Two things caused that to change in Europe: the Black Death and the English Long Bow. When so much of the population dies, the resultant wealth is concentrated and human labor is no longer cheap. The Long Bow put an end to the French Knights and ended the era that went with them and started the hard ball rolling on the military side back to infantry supported by cavalry and indirect fire. Those two things culminated in Gustavus Adolphus and combined arms fighting for the ability of Christians to break away from Rome due to the Protestant Reformation. That was all turning on the social changes moving towards skilled labor having a high premium, and men like Da Vinci sought after for their skills in new weapons creation and better ways to manage things like transportation. Da Vinci wouldn't have gotten far as a serf, and the back of that system was breaking hard and led towards the modern era of Nation States.

Wars may drive technology, but technology, like the inter-WW German integration of armored units as autonomous groupings within the army, was something that the Allies needed to catch up on because it was driving the war. By integrating radio, aircraft spotting and armored movement, the German Army was able to outmanuever and outperform French tanks that were actually more survivable and had higher firepower, but no communications between units that did not go up in the command structure. One of the stories recounted to me was in the initial Ardennes Offensive where the German army had a group situated just past a rise with only one field piece and a single Panzer, plus some support troops. They took out about 15 tanks in an afternoon as they just plugged each of them as they came over the rise and the French just kept on sending them.
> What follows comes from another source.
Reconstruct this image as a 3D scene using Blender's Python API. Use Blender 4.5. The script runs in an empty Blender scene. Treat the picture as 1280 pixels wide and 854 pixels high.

That is neither here nor there, but shows how pre-planning and using new technology can change how things work. Do that integration and the static front of WWI goes mobile in WWII and manuever was returned to the battlefield. The theory behind that was done by Liddel-Hart between the wars and it is telling that when one of Rommel's camp got over-run, they found a translated version of Liddel-Hart's book on Armor on the bedside stand. The British commander said it was printed in the same year as *his* copy that was on *his* bedside stand.

Liddel-Hart proposed mechanism and means, while Wegener did neither. They were both *right* in theory, but Liddel-Hart was right in practice... and without the practice the theory has no foundations.